AIM:
You are to retype all of the data exactly as it appears.

DATA EXTRACT:
## BEGIN

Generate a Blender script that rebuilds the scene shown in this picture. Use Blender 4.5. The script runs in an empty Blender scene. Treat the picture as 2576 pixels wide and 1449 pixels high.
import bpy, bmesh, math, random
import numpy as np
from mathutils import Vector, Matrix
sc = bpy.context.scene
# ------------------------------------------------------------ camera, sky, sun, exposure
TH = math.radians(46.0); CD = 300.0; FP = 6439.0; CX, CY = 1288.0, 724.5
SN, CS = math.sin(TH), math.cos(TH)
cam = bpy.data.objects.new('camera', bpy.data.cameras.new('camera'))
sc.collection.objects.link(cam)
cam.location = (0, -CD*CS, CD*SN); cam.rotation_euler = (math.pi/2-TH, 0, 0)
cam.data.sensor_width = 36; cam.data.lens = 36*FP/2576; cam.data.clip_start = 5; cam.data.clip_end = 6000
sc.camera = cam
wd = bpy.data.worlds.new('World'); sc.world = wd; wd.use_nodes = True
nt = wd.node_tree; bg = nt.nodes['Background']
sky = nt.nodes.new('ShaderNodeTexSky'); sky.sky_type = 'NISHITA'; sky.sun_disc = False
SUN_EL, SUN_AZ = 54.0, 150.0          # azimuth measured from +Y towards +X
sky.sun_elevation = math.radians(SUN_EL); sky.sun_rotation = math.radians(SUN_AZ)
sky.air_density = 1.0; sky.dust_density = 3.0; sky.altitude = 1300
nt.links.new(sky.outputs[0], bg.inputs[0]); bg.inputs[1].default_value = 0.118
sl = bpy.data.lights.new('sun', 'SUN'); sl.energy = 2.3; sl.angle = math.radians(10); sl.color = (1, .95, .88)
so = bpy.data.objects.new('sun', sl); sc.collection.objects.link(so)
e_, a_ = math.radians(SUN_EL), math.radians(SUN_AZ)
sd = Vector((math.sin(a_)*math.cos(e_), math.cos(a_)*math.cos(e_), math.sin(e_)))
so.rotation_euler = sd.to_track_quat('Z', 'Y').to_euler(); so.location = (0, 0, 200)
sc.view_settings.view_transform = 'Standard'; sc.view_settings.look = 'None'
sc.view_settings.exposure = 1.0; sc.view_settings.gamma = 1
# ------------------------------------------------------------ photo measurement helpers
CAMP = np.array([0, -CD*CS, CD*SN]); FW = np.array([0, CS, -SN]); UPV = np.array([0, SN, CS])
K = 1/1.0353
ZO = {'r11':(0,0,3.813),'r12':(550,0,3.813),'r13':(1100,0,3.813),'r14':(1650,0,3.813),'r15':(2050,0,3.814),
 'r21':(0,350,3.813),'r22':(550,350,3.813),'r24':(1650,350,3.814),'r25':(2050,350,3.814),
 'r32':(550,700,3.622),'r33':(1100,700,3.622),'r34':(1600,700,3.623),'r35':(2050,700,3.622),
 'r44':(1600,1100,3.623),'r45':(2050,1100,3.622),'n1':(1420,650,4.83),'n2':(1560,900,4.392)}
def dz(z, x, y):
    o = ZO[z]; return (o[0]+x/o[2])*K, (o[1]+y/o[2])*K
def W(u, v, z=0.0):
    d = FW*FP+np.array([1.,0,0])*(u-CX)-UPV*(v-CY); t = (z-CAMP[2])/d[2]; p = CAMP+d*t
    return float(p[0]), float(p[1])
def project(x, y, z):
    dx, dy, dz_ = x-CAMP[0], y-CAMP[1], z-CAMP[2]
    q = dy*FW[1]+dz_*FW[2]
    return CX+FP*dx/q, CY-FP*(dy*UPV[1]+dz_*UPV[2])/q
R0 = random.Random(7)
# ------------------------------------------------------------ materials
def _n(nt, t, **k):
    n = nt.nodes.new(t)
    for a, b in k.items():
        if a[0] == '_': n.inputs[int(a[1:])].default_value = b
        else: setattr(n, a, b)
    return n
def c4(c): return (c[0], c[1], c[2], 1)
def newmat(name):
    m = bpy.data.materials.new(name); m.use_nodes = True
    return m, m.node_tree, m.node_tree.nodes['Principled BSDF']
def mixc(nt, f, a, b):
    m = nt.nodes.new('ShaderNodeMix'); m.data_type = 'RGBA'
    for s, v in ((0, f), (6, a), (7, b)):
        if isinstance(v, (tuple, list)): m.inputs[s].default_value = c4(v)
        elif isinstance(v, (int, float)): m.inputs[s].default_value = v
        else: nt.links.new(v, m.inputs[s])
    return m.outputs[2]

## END

TASK RESPONSE:
Generate a Blender script that rebuilds the scene shown in this picture. Use Blender 4.5. The script runs in an empty Blender scene. Treat the picture as 2576 pixels wide and 1449 pixels high.
import bpy, bmesh, math, random
import numpy as np
from mathutils import Vector, Matrix
sc = bpy.context.scene
# ------------------------------------------------------------ camera, sky, sun, exposure
TH = math.radians(46.0); CD = 300.0; FP = 6439.0; CX, CY = 1288.0, 724.5
SN, CS = math.sin(TH), math.cos(TH)
cam = bpy.data.objects.new('camera', bpy.data.cameras.new('camera'))
sc.collection.objects.link(cam)
cam.location = (0, -CD*CS, CD*SN); cam.rotation_euler = (math.pi/2-TH, 0, 0)
cam.data.sensor_width = 36; cam.data.lens = 36*FP/2576; cam.data.clip_start = 5; cam.data.clip_end = 6000
sc.camera = cam
wd = bpy.data.worlds.new('World'); sc.world = wd; wd.use_nodes = True
nt = wd.node_tree; bg = nt.nodes['Background']
sky = nt.nodes.new('ShaderNodeTexSky'); sky.sky_type = 'NISHITA'; sky.sun_disc = False
SUN_EL, SUN_AZ = 54.0, 150.0          # azimuth measured from +Y towards +X
sky.sun_elevation = math.radians(SUN_EL); sky.sun_rotation = math.radians(SUN_AZ)
sky.air_density = 1.0; sky.dust_density = 3.0; sky.altitude = 1300
nt.links.new(sky.outputs[0], bg.inputs[0]); bg.inputs[1].default_value = 0.118
sl = bpy.data.lights.new('sun', 'SUN'); sl.energy = 2.3; sl.angle = math.radians(10); sl.color = (1, .95, .88)
so = bpy.data.objects.new('sun', sl); sc.collection.objects.link(so)
e_, a_ = math.radians(SUN_EL), math.radians(SUN_AZ)
sd = Vector((math.sin(a_)*math.cos(e_), math.cos(a_)*math.cos(e_), math.sin(e_)))
so.rotation_euler = sd.to_track_quat('Z', 'Y').to_euler(); so.location = (0, 0, 200)
sc.view_settings.view_transform = 'Standard'; sc.view_settings.look = 'None'
sc.view_settings.exposure = 1.0; sc.view_settings.gamma = 1
# ------------------------------------------------------------ photo measurement helpers
CAMP = np.array([0, -CD*CS, CD*SN]); FW = np.array([0, CS, -SN]); UPV = np.array([0, SN, CS])
K = 1/1.0353
ZO = {'r11':(0,0,3.813),'r12':(550,0,3.813),'r13':(1100,0,3.813),'r14':(1650,0,3.813),'r15':(2050,0,3.814),
 'r21':(0,350,3.813),'r22':(550,350,3.813),'r24':(1650,350,3.814),'r25':(2050,350,3.814),
 'r32':(550,700,3.622),'r33':(1100,700,3.622),'r34':(1600,700,3.623),'r35':(2050,700,3.622),
 'r44':(1600,1100,3.623),'r45':(2050,1100,3.622),'n1':(1420,650,4.83),'n2':(1560,900,4.392)}
def dz(z, x, y):
    o = ZO[z]; return (o[0]+x/o[2])*K, (o[1]+y/o[2])*K
def W(u, v, z=0.0):
    d = FW*FP+np.array([1.,0,0])*(u-CX)-UPV*(v-CY); t = (z-CAMP[2])/d[2]; p = CAMP+d*t
    return float(p[0]), float(p[1])
def project(x, y, z):
    dx, dy, dz_ = x-CAMP[0], y-CAMP[1], z-CAMP[2]
    q = dy*FW[1]+dz_*FW[2]
    return CX+FP*dx/q, CY-FP*(dy*UPV[1]+dz_*UPV[2])/q
R0 = random.Random(7)
# ------------------------------------------------------------ materials
def _n(nt, t, **k):
    n = nt.nodes.new(t)
    for a, b in k.items():
        if a[0] == '_': n.inputs[int(a[1:])].default_value = b
        else: setattr(n, a, b)
    return n
def c4(c): return (c[0], c[1], c[2], 1)
def newmat(name):
    m = bpy.data.materials.new(name); m.use_nodes = True
    return m, m.node_tree, m.node_tree.nodes['Principled BSDF']
def mixc(nt, f, a, b):
    m = nt.nodes.new('ShaderNodeMix'); m.data_type = 'RGBA'
    for s, v in ((0, f), (6, a), (7, b)):
        if isinstance(v, (tuple, list)): m.inputs[s].default_value = c4(v)
        elif isinstance(v, (int, float)): m.inputs[s].default_value = v
        else: nt.links.new(v, m.inputs[s])
    return m.outputs[2]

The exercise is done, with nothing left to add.